L'intrigue du film ne se fonde pas sur un cas spécifique, mais sur les répercussions du mouvement  #MeToo dans les écoles d'art dramatique et les théâtres de Pologne. Ces dernières années, une foule de pratiques peu éthiques et violentes ont été dénoncées, et de nouveaux standards ont été introduits. Bojanowski, qui a coécrit le scénario avec Katia Priwieziencew, utilise ces nouvelles informations de manière intelligente et subtile, faisant de Loss of Balance une étude à valeur universelle sur la manipulation, qui peut se exister dans n’importe quel milieu où il y a un déséquilibre dans les rapports de pouvoir et de piètres standards de comportement.
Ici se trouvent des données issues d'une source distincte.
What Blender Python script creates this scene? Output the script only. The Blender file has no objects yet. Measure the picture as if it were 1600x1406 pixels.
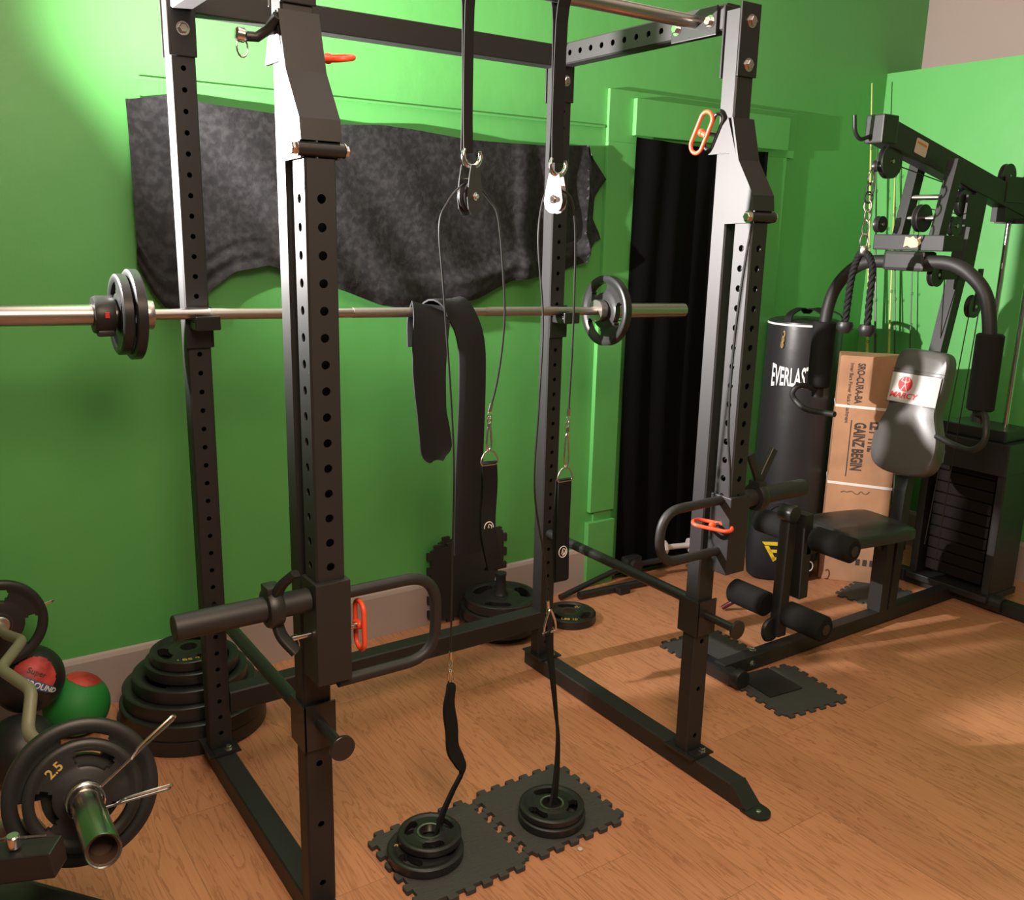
import bpy, bmesh, math, random
from mathutils import Vector, Matrix
random.seed(7)
PI = math.pi
S = bpy.context.scene
C = S.collection

# ------------------------------------------------------------------ camera
CP = Vector((-0.6731, -2.4567, 1.5465)); YAW, PITCH, ROLL, FPX = 0.9688, 0.2349, 0.0232, 1432.0
fw = Vector((math.cos(YAW)*math.cos(PITCH), math.sin(YAW)*math.cos(PITCH), -math.sin(PITCH)))
rt = Vector((math.sin(YAW), -math.cos(YAW), 0)); up = rt.cross(fw)
r2 = rt*math.cos(ROLL)+up*math.sin(ROLL); u2 = -rt*math.sin(ROLL)+up*math.cos(ROLL)
cd = bpy.data.cameras.new('camera'); cam = bpy.data.objects.new('camera', cd); C.objects.link(cam)
M = Matrix((r2, u2, -fw)).transposed().to_4x4(); M.translation = CP; cam.matrix_world = M
cd.sensor_fit = 'HORIZONTAL'; cd.sensor_width = 36; cd.lens = 36*FPX/1600; cd.clip_start = .05
S.camera = cam
S.view_settings.view_transform = 'Standard'; S.view_settings.look = 'None'
S.view_settings.gamma = 1; S.view_settings.use_curve_mapping = False
S.view_settings.exposure = 0.0

# ------------------------------------------------------------------ light
W = bpy.data.worlds.new('world'); S.world = W; W.use_nodes = True
W.node_tree.nodes['Background'].inputs[0].default_value = (1, .80, .62, 1)
W.node_tree.nodes['Background'].inputs[1].default_value = .10
LAMP = Vector((-.58, .20, 1.71))
def light(name, kind, loc, energy, color, size, target=None):
    l = bpy.data.lights.new(name, kind); l.energy = energy; l.color = color
    if kind in ('POINT', 'SPOT'): l.shadow_soft_size = size
    else: l.size = size
    o = bpy.data.objects.new(name, l); C.objects.link(o); o.location = loc
    if target is not None: o.rotation_euler = (Vector(target)-Vector(loc)).to_track_quat('-Z', 'Y').to_euler()
    return o
lb_ = light('lamp_bulb', 'SPOT', LAMP, 940, (1, .93, .90), .02, LAMP+Vector((.92, -.28, .26)))
lb_.data.spot_size = math.radians(134); lb_.data.spot_blend = 1
light('ceiling_fill', 'AREA', (-.30, -2.35, 2.55), 64, (1, .76, .56), .9, (.5, -1.5, 0))  # added warm fill overhead, out of view; no fixture is modelled

# ------------------------------------------------------------------ materials
def mat(name, col, rough=.5, metal=0, bump=None, mix=None, spec=.5, emit=None, sheen=0):
    m = bpy.data.materials.new(name); m.use_nodes = True
    nt = m.node_tree; b = nt.nodes['Principled BSDF']
    b.inputs['Base Color'].default_value = (*col, 1); b.inputs['Roughness'].default_value = rough
    b.inputs['Metallic'].default_value = metal; b.inputs['Specular IOR Level'].default_value = spec
    if sheen: b.inputs['Sheen Weight'].default_value = sheen; b.inputs['Sheen Roughness'].default_value = .4
    tc = nt.nodes.new('ShaderNodeTexCoord')
    if mix:
        col2, sc, lo, hi = mix
        n = nt.nodes.new('ShaderNodeTexNoise'); n.inputs['Scale'].default_value = sc; n.inputs['Detail'].default_value = 4
        r = nt.nodes.new('ShaderNodeMapRange'); r.inputs[1].default_value = lo; r.inputs[2].default_value = hi
        x = nt.nodes.new('ShaderNodeMix'); x.data_type = 'RGBA'
        x.inputs[6].default_value = (*col, 1); x.inputs[7].default_value = (*col2, 1)
        nt.links.new(tc.outputs['Object'], n.inputs['Vector']); nt.links.new(n.outputs[0], r.inputs[0])
        nt.links.new(r.outputs[0], x.inputs[0]); nt.links.new(x.outputs[2], b.inputs['Base Color'])
    if bump:
        sc, st, dist = bump
        n = nt.nodes.new('ShaderNodeTexNoise'); n.inputs['Scale'].default_value = sc; n.inputs['Detail'].default_value = 3
        bp = nt.nodes.new('ShaderNodeBump'); bp.inputs['Strength'].default_value = st; bp.inputs['Distance'].default_value = dist
        nt.links.new(tc.outputs['Object'], n.inputs['Vector']); nt.links.new(n.outputs[0], bp.inputs['Height'])
        nt.links.new(bp.outputs[0], b.inputs['Normal'])
    if emit:
        b.inputs['Emission Color'].default_value = (*emit[0], 1); b.inputs['Emission Strength'].default_value = emit[1]
    return m
PWD = mat('black_powder_coat', (.016, .0152, .0158), .52, 0, (900, .25, .0006))
PWD2 = mat('black_gloss_steel', (.016, .0155, .016), .34)
RUB = mat('black_rubber', (.014, .014, .014), .45, 0, (220, .2, .0006))
RUBG = mat('urethane_plate', (.016, .016, .016), .33)
CHR = mat('chrome', (.72, .70, .68), .16, 1)
STL = mat('brushed_steel', (.50, .47, .44), .30, 1)
OLV = mat('worn_steel_bar', (.30, .27, .19), .42, .35)
NYL = mat('black_nylon', (.008, .008, .008), .75, 0, (1200, .3, .0005), spec=.25)
NEO = mat('black_neoprene', (.012, .012, .014), .75, spec=.3)
FOAM = mat('black_foam_grip', (.012, .012, .012), .85, 0, (300, .3, .001), spec=.2)
VIN = mat('black_vinyl', (.022, .022, .022), .36, 0, (120, .12, .0008))
VING = mat('grey_vinyl', (.085, .080, .076), .36, 0, (120, .12, .0008))
ORG = mat('orange_handle', (.85, .085, .03), .4)
RED = mat('red_print', (.65, .02, .03), .5)
REDM = mat('red_label', (.55, .06, .05), .5, mix=((.30, .02, .02), 14, .45, .6))
BLU = mat('blue_label', (.05, .10, .22), .5)
WHT = mat('white_print', (.80, .78, .76), .5)
GLD = mat('gold_lettering', (.50, .33, .08), .45)
YEL = mat('yellow_print', (.75, .55, .03), .5)
GRNB = mat('green_rubber_ball', (.015, .22, .035), .6, 0, (60, .2, .001))
KRF = mat('kraft_cardboard', (.44, .235, .125), .8, 0, (40, .08, .001), mix=((.33, .17, .09), 6, .4, .7))
INK = mat('box_print', (.055, .035, .028), .8)
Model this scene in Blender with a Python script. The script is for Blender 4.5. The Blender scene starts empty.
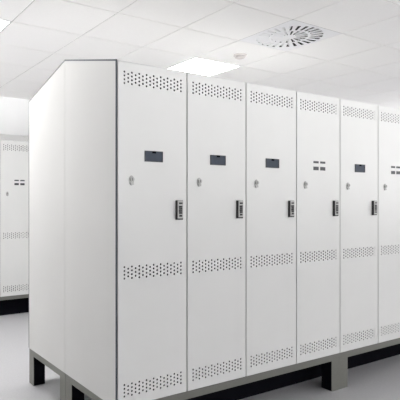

En même temps, son film n'est pas noir et il ne juge pas. Il ne prétend pas non plus tout savoir, mais présente son sujet avec humour, une énergie pleine de jeunesse et une bonne dose d'enthousiasme.

Le nombre de décors où se déploie l’action est limité et la caméra est souvent fixée sur Maja, ou les visages des autres aspirants comédiens, pour observer attentivement ce qui se passe en eux. La mise en scène et la direction d'acteurs de Bojanowski sont pleines d'assurance et combinent habilement ombre et légèreté. La main du réalisateur est à la fois ferme, bien mesurée et douce et si son héroïne perd de plus en plus pied, Bojanowski non, à aucun moment.

Loss of Balance a été produit par la société polonaise Dynamo Film. Les droits internationaux du film sont encore disponibles.